[The problem] Search the entries for the word "Blender" and pull out each line that has it.

[Data to process]
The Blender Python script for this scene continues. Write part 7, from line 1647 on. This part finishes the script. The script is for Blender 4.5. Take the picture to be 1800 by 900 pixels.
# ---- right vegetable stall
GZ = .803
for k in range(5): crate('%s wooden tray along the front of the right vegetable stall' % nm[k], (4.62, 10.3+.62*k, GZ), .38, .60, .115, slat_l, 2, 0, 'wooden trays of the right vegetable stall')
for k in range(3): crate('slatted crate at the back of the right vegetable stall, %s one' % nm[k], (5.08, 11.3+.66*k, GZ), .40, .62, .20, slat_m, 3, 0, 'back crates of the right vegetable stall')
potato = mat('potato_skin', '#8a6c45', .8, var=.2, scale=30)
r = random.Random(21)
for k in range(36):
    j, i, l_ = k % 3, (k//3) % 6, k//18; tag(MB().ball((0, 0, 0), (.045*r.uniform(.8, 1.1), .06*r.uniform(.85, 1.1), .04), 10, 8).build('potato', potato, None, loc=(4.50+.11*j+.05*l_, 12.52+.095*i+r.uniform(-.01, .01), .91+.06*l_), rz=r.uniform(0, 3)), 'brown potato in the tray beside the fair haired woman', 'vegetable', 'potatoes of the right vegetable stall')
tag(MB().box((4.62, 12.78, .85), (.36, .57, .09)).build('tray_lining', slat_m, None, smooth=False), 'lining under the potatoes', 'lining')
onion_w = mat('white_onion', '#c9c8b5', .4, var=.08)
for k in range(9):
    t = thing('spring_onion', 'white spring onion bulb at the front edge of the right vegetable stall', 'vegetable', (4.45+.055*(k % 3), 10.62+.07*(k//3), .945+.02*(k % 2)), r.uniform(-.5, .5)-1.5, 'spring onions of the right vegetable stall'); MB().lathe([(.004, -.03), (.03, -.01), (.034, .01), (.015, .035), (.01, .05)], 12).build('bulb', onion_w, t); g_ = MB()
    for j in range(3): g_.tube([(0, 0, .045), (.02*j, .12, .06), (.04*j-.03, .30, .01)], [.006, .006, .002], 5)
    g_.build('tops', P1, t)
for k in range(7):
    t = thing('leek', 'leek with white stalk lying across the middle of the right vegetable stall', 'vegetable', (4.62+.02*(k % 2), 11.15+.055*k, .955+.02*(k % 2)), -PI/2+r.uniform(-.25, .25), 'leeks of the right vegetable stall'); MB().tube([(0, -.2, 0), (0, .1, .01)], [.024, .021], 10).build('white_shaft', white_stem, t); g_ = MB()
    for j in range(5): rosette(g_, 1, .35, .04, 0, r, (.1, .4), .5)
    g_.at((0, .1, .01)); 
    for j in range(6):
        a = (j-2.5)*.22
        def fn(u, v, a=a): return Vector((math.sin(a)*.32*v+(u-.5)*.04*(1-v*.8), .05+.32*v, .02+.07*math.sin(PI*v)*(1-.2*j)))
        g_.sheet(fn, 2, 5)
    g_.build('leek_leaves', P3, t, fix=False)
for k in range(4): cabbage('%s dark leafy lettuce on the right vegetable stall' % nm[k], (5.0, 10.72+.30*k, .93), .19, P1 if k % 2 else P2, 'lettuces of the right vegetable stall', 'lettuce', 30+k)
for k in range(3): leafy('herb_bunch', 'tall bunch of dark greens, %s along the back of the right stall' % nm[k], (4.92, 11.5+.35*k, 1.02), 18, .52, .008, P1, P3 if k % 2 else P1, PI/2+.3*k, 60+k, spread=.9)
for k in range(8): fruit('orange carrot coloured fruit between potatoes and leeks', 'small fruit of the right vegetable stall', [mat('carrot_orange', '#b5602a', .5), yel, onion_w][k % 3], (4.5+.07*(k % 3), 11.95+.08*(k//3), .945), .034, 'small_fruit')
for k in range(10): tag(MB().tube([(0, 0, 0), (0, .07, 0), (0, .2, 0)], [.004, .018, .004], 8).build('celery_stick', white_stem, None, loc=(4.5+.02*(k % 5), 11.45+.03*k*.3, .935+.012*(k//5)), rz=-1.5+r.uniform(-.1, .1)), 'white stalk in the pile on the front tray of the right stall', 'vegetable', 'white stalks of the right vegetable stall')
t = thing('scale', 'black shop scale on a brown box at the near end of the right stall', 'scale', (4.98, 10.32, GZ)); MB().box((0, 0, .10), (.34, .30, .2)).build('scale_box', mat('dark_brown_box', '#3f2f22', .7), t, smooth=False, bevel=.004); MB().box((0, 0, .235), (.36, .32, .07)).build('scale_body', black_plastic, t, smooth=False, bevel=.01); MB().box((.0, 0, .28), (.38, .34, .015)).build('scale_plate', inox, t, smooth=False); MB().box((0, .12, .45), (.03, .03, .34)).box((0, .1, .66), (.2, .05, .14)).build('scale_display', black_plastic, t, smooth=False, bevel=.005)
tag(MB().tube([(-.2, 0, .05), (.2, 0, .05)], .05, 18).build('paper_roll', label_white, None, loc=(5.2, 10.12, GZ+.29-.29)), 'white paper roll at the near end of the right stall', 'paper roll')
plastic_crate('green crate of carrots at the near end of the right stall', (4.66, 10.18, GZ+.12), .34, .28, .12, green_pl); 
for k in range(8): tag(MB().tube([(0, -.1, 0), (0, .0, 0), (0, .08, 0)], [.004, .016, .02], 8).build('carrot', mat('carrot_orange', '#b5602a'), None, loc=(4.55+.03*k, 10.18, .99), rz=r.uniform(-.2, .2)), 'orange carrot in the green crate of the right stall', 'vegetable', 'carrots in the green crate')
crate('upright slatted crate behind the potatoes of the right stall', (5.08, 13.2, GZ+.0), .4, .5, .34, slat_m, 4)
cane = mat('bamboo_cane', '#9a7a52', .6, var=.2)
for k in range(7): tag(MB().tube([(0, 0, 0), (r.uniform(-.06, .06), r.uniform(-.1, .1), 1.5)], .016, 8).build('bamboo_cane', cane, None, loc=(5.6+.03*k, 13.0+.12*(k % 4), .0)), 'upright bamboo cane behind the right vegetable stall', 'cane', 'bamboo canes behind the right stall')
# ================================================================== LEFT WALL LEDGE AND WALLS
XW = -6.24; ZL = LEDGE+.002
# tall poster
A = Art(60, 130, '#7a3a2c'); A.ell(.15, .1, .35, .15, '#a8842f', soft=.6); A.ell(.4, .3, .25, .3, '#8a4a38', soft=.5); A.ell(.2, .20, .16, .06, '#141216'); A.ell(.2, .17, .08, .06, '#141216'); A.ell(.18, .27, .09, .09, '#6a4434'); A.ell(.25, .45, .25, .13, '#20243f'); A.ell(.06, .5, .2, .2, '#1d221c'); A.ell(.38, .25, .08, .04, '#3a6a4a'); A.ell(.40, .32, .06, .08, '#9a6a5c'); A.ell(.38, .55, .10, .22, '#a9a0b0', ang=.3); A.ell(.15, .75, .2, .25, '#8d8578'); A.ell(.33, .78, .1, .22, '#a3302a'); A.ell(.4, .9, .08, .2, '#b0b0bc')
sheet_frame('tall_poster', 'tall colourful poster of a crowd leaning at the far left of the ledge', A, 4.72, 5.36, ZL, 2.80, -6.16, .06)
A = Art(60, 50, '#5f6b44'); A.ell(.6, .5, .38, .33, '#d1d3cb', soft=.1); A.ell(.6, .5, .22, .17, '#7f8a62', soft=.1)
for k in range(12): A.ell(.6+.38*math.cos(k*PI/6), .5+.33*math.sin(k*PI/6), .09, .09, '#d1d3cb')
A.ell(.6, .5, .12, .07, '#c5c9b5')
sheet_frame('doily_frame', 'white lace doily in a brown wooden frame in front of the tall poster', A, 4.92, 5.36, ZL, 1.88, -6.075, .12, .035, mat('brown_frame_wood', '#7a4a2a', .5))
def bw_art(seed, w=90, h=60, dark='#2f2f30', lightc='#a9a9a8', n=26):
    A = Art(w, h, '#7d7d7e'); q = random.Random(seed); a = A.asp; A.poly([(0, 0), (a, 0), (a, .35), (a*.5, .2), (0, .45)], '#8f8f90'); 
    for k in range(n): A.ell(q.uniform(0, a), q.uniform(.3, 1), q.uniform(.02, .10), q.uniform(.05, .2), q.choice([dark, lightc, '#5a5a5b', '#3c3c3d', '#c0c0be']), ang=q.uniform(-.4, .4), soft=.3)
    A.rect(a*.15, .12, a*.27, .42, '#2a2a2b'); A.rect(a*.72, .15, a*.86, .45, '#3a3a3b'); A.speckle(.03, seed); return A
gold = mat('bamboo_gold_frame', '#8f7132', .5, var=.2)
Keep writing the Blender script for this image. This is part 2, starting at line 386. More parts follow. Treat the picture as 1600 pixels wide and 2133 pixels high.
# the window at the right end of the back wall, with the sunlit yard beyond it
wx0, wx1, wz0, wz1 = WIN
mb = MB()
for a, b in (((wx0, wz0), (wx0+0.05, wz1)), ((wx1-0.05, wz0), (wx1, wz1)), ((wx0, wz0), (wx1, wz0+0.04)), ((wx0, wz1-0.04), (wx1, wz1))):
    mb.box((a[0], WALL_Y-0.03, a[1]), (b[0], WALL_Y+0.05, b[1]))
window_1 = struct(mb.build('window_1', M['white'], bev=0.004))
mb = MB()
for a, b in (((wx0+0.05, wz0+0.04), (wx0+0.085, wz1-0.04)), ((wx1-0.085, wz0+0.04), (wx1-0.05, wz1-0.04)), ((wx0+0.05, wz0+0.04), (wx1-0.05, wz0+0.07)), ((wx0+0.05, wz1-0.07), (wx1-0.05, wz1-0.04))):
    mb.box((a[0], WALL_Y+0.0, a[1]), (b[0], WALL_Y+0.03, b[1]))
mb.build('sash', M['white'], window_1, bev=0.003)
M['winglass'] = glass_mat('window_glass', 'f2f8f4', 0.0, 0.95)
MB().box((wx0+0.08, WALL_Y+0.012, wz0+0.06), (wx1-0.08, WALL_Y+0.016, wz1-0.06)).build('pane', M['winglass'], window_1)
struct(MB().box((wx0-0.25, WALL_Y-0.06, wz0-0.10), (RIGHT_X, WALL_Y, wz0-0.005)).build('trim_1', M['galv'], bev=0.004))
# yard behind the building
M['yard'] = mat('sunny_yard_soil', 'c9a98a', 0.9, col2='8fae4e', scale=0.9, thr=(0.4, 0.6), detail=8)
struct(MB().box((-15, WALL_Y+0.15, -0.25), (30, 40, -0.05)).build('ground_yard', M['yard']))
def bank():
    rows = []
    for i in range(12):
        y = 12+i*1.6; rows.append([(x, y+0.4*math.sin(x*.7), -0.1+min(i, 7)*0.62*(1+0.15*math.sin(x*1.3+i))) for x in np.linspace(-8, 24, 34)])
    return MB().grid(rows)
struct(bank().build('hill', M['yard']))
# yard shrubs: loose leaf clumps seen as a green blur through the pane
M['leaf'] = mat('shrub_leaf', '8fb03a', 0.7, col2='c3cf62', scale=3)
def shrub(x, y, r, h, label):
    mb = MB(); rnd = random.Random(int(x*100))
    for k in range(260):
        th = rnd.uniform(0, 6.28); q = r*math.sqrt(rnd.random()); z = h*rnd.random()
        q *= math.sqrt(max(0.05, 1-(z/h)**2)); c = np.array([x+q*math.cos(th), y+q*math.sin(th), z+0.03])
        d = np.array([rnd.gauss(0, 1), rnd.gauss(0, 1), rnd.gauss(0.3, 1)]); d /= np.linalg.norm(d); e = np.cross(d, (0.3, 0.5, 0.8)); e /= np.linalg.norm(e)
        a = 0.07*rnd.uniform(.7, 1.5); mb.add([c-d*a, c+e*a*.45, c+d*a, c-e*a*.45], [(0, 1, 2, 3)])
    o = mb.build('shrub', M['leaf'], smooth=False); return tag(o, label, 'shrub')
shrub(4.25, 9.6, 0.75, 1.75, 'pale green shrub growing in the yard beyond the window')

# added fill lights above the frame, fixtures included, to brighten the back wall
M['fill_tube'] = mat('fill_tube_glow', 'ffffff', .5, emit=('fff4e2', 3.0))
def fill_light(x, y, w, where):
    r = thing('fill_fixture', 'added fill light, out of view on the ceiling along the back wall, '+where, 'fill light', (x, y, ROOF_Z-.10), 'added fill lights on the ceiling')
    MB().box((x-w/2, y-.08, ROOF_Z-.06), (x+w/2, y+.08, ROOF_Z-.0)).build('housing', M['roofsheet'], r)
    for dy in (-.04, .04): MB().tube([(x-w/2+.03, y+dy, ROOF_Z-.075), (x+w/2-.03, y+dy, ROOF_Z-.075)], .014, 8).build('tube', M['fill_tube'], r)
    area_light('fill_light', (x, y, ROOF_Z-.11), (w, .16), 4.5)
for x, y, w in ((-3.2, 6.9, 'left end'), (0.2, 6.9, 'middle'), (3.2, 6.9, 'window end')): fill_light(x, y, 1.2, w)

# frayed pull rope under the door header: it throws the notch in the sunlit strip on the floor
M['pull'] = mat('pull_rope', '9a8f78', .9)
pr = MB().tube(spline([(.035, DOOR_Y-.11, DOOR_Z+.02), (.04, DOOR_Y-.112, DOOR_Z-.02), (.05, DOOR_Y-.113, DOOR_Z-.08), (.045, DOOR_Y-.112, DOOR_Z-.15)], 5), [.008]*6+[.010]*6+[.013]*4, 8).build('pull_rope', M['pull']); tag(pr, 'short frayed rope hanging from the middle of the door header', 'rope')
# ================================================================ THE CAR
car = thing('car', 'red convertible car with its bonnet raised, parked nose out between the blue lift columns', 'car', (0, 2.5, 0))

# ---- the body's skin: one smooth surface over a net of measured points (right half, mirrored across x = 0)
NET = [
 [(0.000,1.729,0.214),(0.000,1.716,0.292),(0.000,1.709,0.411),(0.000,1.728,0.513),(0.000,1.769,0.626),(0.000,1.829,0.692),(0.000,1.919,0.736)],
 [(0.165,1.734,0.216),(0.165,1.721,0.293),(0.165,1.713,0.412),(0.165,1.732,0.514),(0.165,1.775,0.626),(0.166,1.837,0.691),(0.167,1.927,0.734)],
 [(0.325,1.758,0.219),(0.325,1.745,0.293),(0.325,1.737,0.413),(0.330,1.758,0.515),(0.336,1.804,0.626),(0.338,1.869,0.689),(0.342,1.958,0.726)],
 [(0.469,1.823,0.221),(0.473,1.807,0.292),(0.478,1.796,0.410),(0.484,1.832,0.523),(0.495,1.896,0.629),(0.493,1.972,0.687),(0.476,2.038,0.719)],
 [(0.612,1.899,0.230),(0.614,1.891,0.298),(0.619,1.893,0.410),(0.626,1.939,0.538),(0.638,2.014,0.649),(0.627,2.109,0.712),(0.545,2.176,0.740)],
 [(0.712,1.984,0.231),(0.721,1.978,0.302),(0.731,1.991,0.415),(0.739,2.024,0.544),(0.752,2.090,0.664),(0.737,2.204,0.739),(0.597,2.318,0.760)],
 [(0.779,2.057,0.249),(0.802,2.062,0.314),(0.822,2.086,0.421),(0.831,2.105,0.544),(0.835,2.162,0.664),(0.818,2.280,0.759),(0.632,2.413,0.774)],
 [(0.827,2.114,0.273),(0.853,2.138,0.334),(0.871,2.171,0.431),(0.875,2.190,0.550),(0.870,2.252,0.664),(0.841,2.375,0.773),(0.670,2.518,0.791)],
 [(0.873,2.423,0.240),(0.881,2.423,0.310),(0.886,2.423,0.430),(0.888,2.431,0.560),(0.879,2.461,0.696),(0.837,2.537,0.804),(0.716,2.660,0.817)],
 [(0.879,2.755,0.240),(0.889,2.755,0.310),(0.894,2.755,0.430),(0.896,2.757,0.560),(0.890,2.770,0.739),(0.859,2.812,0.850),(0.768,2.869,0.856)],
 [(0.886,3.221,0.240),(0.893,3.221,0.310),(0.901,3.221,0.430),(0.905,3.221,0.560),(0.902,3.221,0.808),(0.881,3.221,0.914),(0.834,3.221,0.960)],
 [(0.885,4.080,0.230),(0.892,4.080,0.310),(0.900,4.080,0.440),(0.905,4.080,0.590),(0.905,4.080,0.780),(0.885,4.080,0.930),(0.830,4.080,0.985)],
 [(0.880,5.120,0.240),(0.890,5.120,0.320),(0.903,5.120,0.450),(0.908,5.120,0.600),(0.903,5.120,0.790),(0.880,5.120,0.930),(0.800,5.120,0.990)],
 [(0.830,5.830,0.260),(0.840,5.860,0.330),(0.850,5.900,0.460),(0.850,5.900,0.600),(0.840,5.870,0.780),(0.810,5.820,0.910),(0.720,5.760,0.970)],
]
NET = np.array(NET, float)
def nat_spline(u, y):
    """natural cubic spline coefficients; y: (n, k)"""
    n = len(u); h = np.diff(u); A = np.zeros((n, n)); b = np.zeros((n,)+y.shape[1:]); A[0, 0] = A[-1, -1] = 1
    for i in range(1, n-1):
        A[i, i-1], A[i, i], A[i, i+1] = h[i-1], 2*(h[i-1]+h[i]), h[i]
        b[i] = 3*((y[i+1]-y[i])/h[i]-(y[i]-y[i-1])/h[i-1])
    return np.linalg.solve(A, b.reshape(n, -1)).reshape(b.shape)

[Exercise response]
The Blender Python script for this scene continues. Write part 7, from line 1647 on. This part finishes the script. The script is for Blender 4.5. Take the picture to be 1800 by 900 pixels.
Keep writing the Blender script for this image. This is part 2, starting at line 386. More parts follow. Treat the picture as 1600 pixels wide and 2133 pixels high.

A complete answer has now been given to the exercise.